If the case remained in federal court, Swain could still consider Puerto Rico laws in her ruling, Spiotto said. He said he thought National had an “uphill battle” getting the case returned to local court.

Puerto Rico attorney John Mudd agreed that Swain would probably keep the case.

In the bond underwriters’ notice of removal, the underwriters, through their law firms McConnell Valdés and Wilmer Cutler Pickering Hale and Dorr, made two central arguments for putting the case in federal court.

The underwriters in the case are UBS Financial Services, UBS Securities, Citigroup Global Markets, Goldman Sachs, J.P. Morgan Securities, Morgan Stanley, Bank of America as successor to Merrill Lynch, RBC Capital Markets, and Santander Securities.

In September the underwriters’ first argument was that that the outcome of the bond insurer suit “could — indeed, almost surely will — affect the assets and liabilities of the estates being administered by the court under [the Puerto Rico Oversight, Management, and Economic Stability Act].” The underwriters say that the insurers filed claims against Puerto Rico issuers for 15 of the 16 bonds that are subject to the suit. “Because the bond insurers are not entitled to a double recovery, any favorable judgment in this action would directly affect the liabilities of, and potential distributions from, the debtors’ estates in the Title III cases.”

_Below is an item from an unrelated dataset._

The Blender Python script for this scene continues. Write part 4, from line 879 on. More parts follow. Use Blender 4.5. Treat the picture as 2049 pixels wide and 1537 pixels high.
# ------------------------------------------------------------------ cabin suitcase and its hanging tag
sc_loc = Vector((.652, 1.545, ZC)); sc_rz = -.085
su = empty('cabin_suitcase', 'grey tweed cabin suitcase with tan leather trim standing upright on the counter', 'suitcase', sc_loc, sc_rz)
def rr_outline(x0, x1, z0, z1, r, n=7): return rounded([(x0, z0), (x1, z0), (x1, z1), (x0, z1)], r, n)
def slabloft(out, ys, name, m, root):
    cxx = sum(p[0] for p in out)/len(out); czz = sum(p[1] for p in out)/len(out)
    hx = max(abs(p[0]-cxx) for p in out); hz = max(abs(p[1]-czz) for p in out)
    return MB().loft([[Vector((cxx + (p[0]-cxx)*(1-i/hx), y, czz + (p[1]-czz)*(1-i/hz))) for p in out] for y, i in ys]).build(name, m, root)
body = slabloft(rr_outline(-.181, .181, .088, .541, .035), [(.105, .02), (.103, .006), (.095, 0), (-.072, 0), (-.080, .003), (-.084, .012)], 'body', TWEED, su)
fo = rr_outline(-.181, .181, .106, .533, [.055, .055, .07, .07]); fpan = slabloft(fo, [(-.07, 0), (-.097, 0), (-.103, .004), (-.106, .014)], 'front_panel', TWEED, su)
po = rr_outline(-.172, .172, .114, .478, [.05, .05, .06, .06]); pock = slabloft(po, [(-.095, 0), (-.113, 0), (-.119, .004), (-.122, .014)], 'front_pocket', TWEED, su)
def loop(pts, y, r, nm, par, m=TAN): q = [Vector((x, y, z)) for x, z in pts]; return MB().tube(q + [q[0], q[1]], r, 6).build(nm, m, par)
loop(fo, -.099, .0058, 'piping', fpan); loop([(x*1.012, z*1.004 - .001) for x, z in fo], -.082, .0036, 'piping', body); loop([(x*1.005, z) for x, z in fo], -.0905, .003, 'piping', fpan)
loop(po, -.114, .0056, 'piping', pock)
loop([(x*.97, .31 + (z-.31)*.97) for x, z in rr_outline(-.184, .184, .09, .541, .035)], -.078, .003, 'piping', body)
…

The underwriters also said, “this action is related to the Title III cases because at least one defendant here has asserted claims against the debtors’ estates for indemnification under the relevant underwriter agreements.”

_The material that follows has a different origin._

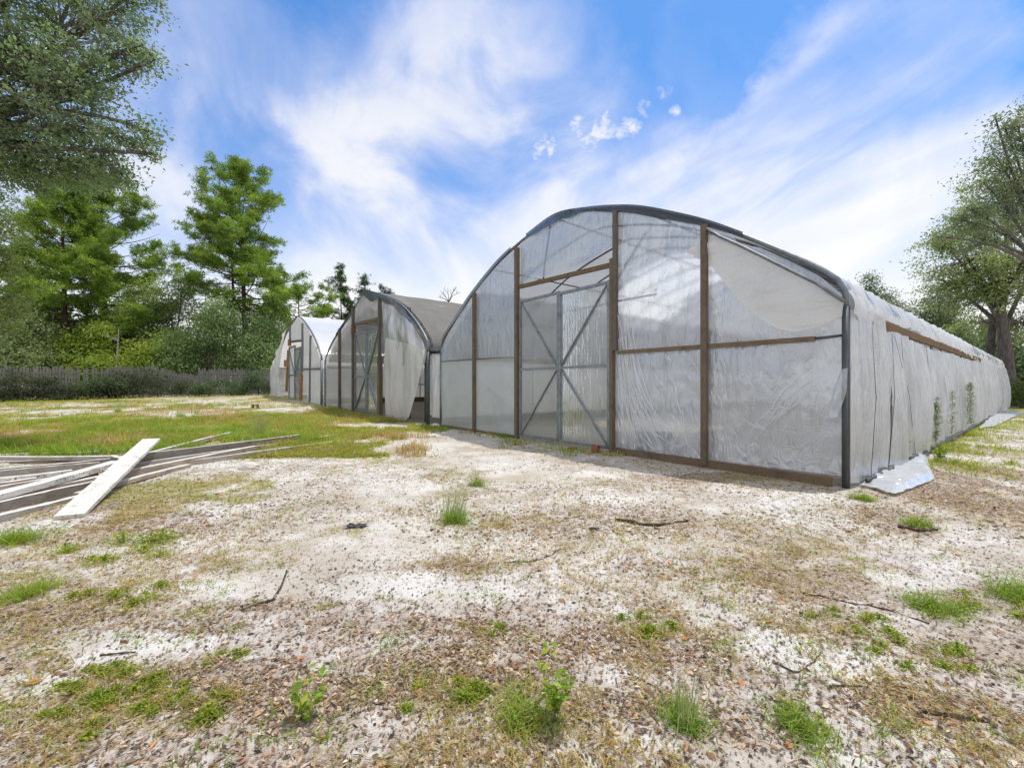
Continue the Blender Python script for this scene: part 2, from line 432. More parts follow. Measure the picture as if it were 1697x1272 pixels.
for a in ((80, 686, 45, 4, .75), (255, 688, 45, 4, .75), (330, 672, 60, 4, .8), (215, 683, 30, 4, .8), (540, 900, 130, 30, 1), (420, 960, 110, 24, .9), (230, 1050, 120, 22, 1), (60, 1120, 80, 20, .9), (660, 905, 100, 26, .9), (620, 970, 100, 18, .9), (760, 980, 110, 12, .7), (720, 745, 110, 16, .9), (800, 760, 90, 14, .9), (930, 790, 120, 14, .8), (860, 830, 120, 16, .8), (660, 820, 90, 24, .8), (1180, 905, 70, 18, .8), (1190, 1010, 70, 30, 1), (1530, 965, 90, 14, .8), (1660, 750, 40, 12, 1), (1640, 870, 60, 10, .6), (1360, 1110, 100, 30, .7), (1110, 830, 90, 12, .7), (1050, 900, 60, 12, .6), (830, 1090, 60, 14, .5), (1000, 1130, 60, 20, .4), (1280, 1080, 80, 20, .7)):
    sp(*a)


def field(x, y, L, kind=None):
    x = np.asarray(x, float); y = np.asarray(y, float)
    wx = x + (fbm(x * 2.5, y * 2.5, 5, 3) - .5) * .5 * np.minimum(1, y / 6); wy = y + (fbm(x * 2.5, y * 2.5, 9, 3) - .5) * .7 * np.minimum(2, y / 6)
    out = np.zeros_like(x)
    for e in L:
        if kind is not None and e[5] not in kind: continue
        d = ((wx - e[0]) / e[2]) ** 2 + ((wy - e[1]) / e[3]) ** 2
        out = np.maximum(out, e[4] * (1 - smooth(.35, 1.5, d)))
    return out


def st(x, y):
    dx = np.asarray(x, float) - CORNER[0]; dy = np.asarray(y, float) - CORNER[1]
    return dx * U[0] + dy * U[1], dx * V[0] + dy * V[1]


def inside(x, y, m=0.0):
    s, t_ = st(x, y)
    return (s > -m) & (s < 37 + m) & (t_ > -m) & (t_ < 31 + m)


# ------------------------------------------------------------------ ground: one sheet
def axis(fine, step, far, grow=1.16):
    a = list(np.arange(fine[0], fine[1] + 1e-6, step)); d = step
    while a[-1] < far:
        d *= grow; a.append(a[-1] + d)
    d = step
    while a[0] > -far:
        d *= grow; a.insert(0, a[0] - d)
    return np.array(a)
gx = axis((-9, 9), .055, 500); gy = axis((.6, 11.5), .055, 500)
GX, GY = np.meshgrid(gx, gy, indexing='ij')
GZ = ground_h(GX, GY)
gm = bpy.data.meshes.new('ground')
nx, ny = len(gx), len(gy)
idx = np.arange(nx * ny).reshape(nx, ny)
quads = np.stack([idx[:-1, :-1], idx[1:, :-1], idx[1:, 1:], idx[:-1, 1:]], -1).reshape(-1, 4)
gm.vertices.add(nx * ny); gm.vertices.foreach_set('co', np.stack([GX, GY, GZ], -1).astype(np.float32).ravel())
gm.loops.add(quads.size); gm.loops.foreach_set('vertex_index', quads.astype(np.int32).ravel())
gm.polygons.add(len(quads)); gm.polygons.foreach_set('loop_start', np.arange(0, quads.size, 4, dtype=np.int32))
gm.update(calc_edges=True)
gm.polygons.foreach_set('use_smooth', [True] * len(quads))
fx_, fy_ = GX.ravel(), GY.ravel()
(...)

Second, they argued that “where, as here, a complaint turns on a question of federal law, and where there is a substantial federal interest in the resolution of that question,” there is “original federal jurisdiction” according to U.S. law.

The underwriters argued that to prevail the insurers must show that the “issuers’ offering documents were false, and that the defendants failed to meet their due diligence obligations under the federal securities laws in underwriting the bonds.”

In their response, MBIA and National rejected the underwriters’ arguments and said that even if the judge found the case “related to” the Title III proceedings, the court should equitably remand or permissively abstain from the case. Law firms Selendy & Gay and Vicente & Cuebas are representing the bond insurers.

“National’s claims are not ‘related to’ the Title III proceedings,” the bond insurers said in their motion to remand. “Governing precedent requires a state or local claim to impact administration of a bankruptcy estate for ‘related to’ jurisdiction. Even in the unlikely event this case were to proceed quickly enough for National to recover on its local claims before approval of the [debt] confirmation plan, defendants would then be subrogated to National’s Title III claims against the debtors, and such substitution of parties cannot create ‘related to’ jurisdiction.”

The insurers also said that “the civil law origins of the doctrines, the fact that the code, case law, treatises, and other relevant materials will be in Spanish; and plaintiff’s choice of forum all point to remand.”

The “defendants seek to invoke the very narrow exception for non-federal cases where federal issues are necessarily raised, actually disputed, substantial, and capable of resolution in federal court without upsetting the federal-local balance,” the insurers said. “That exception does not apply here.”

“Defendants are plainly forum-shopping,” the insurers said.

In an email MBIA Inc. General Counsel Jonathan Harris told The Bond Buyer that his firm’s suit is a potential benefit for Puerto Rico.

“Credibility and transparency are essential for Puerto Rico to fully recover from its financial crisis. For Puerto Rico to successfully regain access to the capital markets, investors need to have confidence that the banks underwriting Puerto Rico debt will properly carry out their gatekeeper functions. Our litigation is seeking such accountability from the banks.”